La réforme de l’assurance chômage change profondément la donne pour l’emploi précaire. Le système de l’assurance chômage permettait et favorisait jusqu’ici l’enchainement de CDD à haut turnover en les rendant socialement viable. Avec un coût élevé pour l’UNEDIC, source principale de la dérive financière du système. Ce qui transformait de fait le gouvernement en « cofinanceur » de l’emploi précaire et l’assurance chômage en dispositif d’aide actif à l’emploi intermittent à travers plusieurs mécanismes :
1- Les modalités de calcul des droits. Jusqu’à la réforme, c’était le salaire journalier qui servait de référence au calcul des droits. Autrement dit, travailler 15 jours dans le mois, à un taux journalier équivalent au SMIC, permettait d’avoir accès à une indemnisation indexée sur le SMIC d’un mois complet, et de fait, de gagner davantage durant le mois au chômage que durant la période de demi-activité.
2- A travers aussi le mécanisme de report et de recharge des droits au chômage, mécanisme qui se mettait en place dès 150 heures de travail (soit 1 mois). Un allocataire chômage qui reprenait le travail avant la fin de sa période d’indemnisation pouvait alors non seulement reporter ses droits non utilisés pour plus tard, mais aussi accumuler de nouveaux droits au chômage indexés sur la durée de reprise du travail.
3- A travers enfin les règles de déclenchement des droits. Il suffisait jusqu’ici d’avoir travaillé au moins 4 mois en cumulé au cours des 28 derniers mois pour avoir accès à une indemnisation.
Des conditions durcies pour l’intermittence
La réforme chômage va reparamétrer tout cela.
• Ce n’est plus le salaire journalier, mais mensuel qui servira de base au calcul des droits. Autrement dit, celui qui a travaillé 15 jours rémunérés au SMIC, verra son indemnité indexée sur un demi-smic dorénavant
• Concernant la recharge, elle ne s’enclenchera qu’après le seuil de 900 heures de travail (6 mois versus 1 mois précédemment).
• Concernant le déclanchement des droits, il faudra désormais avoir travaillé 6 mois au cours des 24 derniers mois.

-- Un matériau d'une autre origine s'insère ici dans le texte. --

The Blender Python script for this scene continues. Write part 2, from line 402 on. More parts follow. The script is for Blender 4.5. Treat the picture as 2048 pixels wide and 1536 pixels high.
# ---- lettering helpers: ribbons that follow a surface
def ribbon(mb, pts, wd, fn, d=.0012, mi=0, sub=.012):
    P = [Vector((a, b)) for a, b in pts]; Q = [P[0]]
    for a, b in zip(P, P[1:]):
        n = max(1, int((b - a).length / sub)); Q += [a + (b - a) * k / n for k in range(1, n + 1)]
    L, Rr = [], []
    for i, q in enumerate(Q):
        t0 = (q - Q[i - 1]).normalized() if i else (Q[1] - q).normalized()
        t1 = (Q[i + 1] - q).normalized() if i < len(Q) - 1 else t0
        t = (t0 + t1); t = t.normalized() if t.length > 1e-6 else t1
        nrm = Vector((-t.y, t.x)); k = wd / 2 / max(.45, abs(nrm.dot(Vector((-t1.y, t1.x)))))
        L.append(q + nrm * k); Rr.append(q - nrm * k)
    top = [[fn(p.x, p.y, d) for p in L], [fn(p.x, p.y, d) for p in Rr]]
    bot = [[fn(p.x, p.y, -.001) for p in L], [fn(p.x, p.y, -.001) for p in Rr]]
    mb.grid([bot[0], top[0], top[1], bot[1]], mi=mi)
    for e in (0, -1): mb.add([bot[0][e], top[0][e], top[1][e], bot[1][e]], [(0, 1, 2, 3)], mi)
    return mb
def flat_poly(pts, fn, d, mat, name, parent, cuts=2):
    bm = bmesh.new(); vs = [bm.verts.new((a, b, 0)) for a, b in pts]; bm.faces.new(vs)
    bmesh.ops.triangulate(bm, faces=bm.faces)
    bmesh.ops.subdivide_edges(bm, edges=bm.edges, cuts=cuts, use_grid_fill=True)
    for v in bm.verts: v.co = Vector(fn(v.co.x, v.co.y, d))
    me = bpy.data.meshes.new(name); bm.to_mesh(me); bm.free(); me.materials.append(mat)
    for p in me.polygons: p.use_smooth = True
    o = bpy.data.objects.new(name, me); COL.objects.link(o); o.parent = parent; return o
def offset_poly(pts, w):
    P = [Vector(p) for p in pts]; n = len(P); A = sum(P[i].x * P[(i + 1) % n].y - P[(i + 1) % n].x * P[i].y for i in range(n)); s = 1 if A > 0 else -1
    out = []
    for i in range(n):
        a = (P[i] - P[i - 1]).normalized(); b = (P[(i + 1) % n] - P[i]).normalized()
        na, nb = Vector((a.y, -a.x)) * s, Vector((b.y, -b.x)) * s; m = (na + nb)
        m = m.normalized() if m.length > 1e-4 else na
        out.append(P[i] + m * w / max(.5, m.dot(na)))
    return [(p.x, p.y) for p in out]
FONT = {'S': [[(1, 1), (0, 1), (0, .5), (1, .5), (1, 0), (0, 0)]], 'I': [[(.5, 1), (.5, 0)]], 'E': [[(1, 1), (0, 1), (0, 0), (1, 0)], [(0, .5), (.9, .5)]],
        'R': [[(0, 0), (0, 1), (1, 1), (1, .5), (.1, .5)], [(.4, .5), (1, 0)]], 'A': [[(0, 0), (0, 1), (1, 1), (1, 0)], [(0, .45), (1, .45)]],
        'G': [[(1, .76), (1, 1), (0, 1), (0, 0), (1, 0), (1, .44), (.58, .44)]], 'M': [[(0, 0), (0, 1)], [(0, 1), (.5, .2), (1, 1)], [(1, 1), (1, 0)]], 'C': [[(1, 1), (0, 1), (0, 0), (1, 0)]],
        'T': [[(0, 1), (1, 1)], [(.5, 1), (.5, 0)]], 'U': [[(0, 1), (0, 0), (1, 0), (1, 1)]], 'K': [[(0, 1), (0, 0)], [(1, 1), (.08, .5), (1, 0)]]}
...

Emploi émietté : les entreprises taxées
À tous les étages, les conditions de l’intermittence se sont durcies. S’ajoute à cela la sur-taxation des entreprises qui recourent à l’emploi émietté :
1. Avec le bonus-malus qui vise les entreprises de plus de 11 salariés de 7 secteurs, notamment l’hôtellerie-restauration ou l’agro-alimentaire (et épargne la construction et la santé). Qui minorera ou majorera à la marge les cotisations chômage des entreprises en fonction de l’écart de l’entreprise à la moyenne du secteur concernant le taux de rupture des contrats donnant lieu à une inscription au chômage.
2. A quoi s’ajoute le forfait de 10 euros sur le recrutement d’un CDD d’usage qui agit donc de façon dégressive. Une personne recrutée 10 heures voit son coût majorer de 1 euro par heure. Celler recrutée 100 heures voit son coût majorer de 10 centimes par heure.
Vers une précarisation financière des plus précaires
L’offre et la demande de travail intermittent sont ainsi attaquées sur cinq fronts. Et le bonus-malus fait figure finalement de dispositif très anecdotique au sein de tout l’arsenal de freinage de l’embauche de contrats hyper-courts.
Tout cela se traduira par une baisse bien tangible sur le nombre de chômeurs indemnisés, qui devrait diminuer de 250 000. Avec des retombées positives indéniables sur l’équilibre financier du système. Et tout cela, devrait effectivement ralentir le turnover et l’embauche sur des durées très courtes.
Mais, gros bémol, cet affichage repose très peu sur les vertus du dispositif de bonus-malus, financièrement peu pénalisant et qui épargne les TPE et une majorité de secteurs. Il est obtenu au prix d’une précarisation financière accrue des tous ceux qui sont aujourd’hui dans le halo de l’emploi. Ce qui revient à faire financer le redressement financier de l’assurance chômage par les plus précaires et non par la responsabilisation des entreprises. De fait, le problème social est déplacé mais non résolu. Et dans une économie très éloignée du plein emploi, le fait de restreindre la demi-solution des mini-jobs intermittents à la française risque bien de mettre en tension le champ des autres aides sociales, celui dont on nous dit déjà qu’il coûte déjà un pognon dingue.